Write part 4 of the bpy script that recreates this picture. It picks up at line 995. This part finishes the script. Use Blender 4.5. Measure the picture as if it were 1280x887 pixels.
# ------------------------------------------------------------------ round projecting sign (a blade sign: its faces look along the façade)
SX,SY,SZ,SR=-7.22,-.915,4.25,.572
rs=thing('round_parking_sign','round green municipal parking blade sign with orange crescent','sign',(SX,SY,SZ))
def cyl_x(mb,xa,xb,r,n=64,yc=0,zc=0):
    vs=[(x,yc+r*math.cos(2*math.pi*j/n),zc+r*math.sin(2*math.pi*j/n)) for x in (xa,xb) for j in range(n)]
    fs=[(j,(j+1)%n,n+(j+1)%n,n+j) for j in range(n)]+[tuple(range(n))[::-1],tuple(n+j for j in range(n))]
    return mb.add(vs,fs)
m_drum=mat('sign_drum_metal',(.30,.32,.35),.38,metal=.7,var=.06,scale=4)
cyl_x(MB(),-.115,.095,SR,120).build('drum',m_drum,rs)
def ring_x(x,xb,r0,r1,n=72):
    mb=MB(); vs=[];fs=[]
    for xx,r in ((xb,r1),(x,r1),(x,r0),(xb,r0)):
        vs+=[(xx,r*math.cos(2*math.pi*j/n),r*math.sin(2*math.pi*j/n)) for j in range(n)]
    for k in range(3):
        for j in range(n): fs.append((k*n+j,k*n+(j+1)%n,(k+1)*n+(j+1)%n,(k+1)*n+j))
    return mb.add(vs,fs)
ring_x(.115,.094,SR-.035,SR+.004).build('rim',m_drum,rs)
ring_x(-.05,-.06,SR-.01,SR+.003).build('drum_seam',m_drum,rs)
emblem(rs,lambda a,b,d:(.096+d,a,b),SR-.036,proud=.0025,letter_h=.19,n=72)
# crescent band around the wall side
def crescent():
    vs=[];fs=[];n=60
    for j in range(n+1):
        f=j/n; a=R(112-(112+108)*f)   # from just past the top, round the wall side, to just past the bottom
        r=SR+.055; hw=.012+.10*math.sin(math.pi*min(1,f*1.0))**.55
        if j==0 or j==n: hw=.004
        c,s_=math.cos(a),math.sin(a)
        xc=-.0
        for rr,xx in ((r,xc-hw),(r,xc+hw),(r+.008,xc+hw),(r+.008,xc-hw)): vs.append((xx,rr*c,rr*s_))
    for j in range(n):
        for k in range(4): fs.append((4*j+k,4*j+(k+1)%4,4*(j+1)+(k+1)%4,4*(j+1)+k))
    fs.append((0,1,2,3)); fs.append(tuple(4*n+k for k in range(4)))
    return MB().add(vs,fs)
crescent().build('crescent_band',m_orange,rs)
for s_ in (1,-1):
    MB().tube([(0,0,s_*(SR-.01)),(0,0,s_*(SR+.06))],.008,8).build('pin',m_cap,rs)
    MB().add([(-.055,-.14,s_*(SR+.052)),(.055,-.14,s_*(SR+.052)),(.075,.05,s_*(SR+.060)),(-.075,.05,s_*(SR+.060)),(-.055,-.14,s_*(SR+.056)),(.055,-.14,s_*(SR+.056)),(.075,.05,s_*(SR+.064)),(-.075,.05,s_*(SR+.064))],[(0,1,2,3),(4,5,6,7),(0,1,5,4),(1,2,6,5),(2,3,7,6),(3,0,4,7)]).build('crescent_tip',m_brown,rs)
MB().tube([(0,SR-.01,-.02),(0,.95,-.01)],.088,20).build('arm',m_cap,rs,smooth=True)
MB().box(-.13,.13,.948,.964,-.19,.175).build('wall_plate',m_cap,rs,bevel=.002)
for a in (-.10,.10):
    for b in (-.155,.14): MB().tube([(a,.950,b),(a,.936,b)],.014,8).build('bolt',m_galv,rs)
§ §
(Given problem):
Repeat the material word for word, in full.

(Reply to the exercise):
Write part 4 of the bpy script that recreates this picture. It picks up at line 995. This part finishes the script. Use Blender 4.5. Measure the picture as if it were 1280x887 pixels.
# ------------------------------------------------------------------ round projecting sign (a blade sign: its faces look along the façade)
SX,SY,SZ,SR=-7.22,-.915,4.25,.572
rs=thing('round_parking_sign','round green municipal parking blade sign with orange crescent','sign',(SX,SY,SZ))
def cyl_x(mb,xa,xb,r,n=64,yc=0,zc=0):
    vs=[(x,yc+r*math.cos(2*math.pi*j/n),zc+r*math.sin(2*math.pi*j/n)) for x in (xa,xb) for j in range(n)]
    fs=[(j,(j+1)%n,n+(j+1)%n,n+j) for j in range(n)]+[tuple(range(n))[::-1],tuple(n+j for j in range(n))]
    return mb.add(vs,fs)
m_drum=mat('sign_drum_metal',(.30,.32,.35),.38,metal=.7,var=.06,scale=4)
cyl_x(MB(),-.115,.095,SR,120).build('drum',m_drum,rs)
def ring_x(x,xb,r0,r1,n=72):
    mb=MB(); vs=[];fs=[]
    for xx,r in ((xb,r1),(x,r1),(x,r0),(xb,r0)):
        vs+=[(xx,r*math.cos(2*math.pi*j/n),r*math.sin(2*math.pi*j/n)) for j in range(n)]
    for k in range(3):
        for j in range(n): fs.append((k*n+j,k*n+(j+1)%n,(k+1)*n+(j+1)%n,(k+1)*n+j))
    return mb.add(vs,fs)
ring_x(.115,.094,SR-.035,SR+.004).build('rim',m_drum,rs)
ring_x(-.05,-.06,SR-.01,SR+.003).build('drum_seam',m_drum,rs)
emblem(rs,lambda a,b,d:(.096+d,a,b),SR-.036,proud=.0025,letter_h=.19,n=72)
# crescent band around the wall side
def crescent():
    vs=[];fs=[];n=60
    for j in range(n+1):
        f=j/n; a=R(112-(112+108)*f)   # from just past the top, round the wall side, to just past the bottom
        r=SR+.055; hw=.012+.10*math.sin(math.pi*min(1,f*1.0))**.55
        if j==0 or j==n: hw=.004
        c,s_=math.cos(a),math.sin(a)
        xc=-.0
        for rr,xx in ((r,xc-hw),(r,xc+hw),(r+.008,xc+hw),(r+.008,xc-hw)): vs.append((xx,rr*c,rr*s_))
    for j in range(n):
        for k in range(4): fs.append((4*j+k,4*j+(k+1)%4,4*(j+1)+(k+1)%4,4*(j+1)+k))
    fs.append((0,1,2,3)); fs.append(tuple(4*n+k for k in range(4)))
    return MB().add(vs,fs)
crescent().build('crescent_band',m_orange,rs)
for s_ in (1,-1):
    MB().tube([(0,0,s_*(SR-.01)),(0,0,s_*(SR+.06))],.008,8).build('pin',m_cap,rs)
    MB().add([(-.055,-.14,s_*(SR+.052)),(.055,-.14,s_*(SR+.052)),(.075,.05,s_*(SR+.060)),(-.075,.05,s_*(SR+.060)),(-.055,-.14,s_*(SR+.056)),(.055,-.14,s_*(SR+.056)),(.075,.05,s_*(SR+.064)),(-.075,.05,s_*(SR+.064))],[(0,1,2,3),(4,5,6,7),(0,1,5,4),(1,2,6,5),(2,3,7,6),(3,0,4,7)]).build('crescent_tip',m_brown,rs)
MB().tube([(0,SR-.01,-.02),(0,.95,-.01)],.088,20).build('arm',m_cap,rs,smooth=True)
MB().box(-.13,.13,.948,.964,-.19,.175).build('wall_plate',m_cap,rs,bevel=.002)
for a in (-.10,.10):
    for b in (-.155,.14): MB().tube([(a,.950,b),(a,.936,b)],.014,8).build('bolt',m_galv,rs)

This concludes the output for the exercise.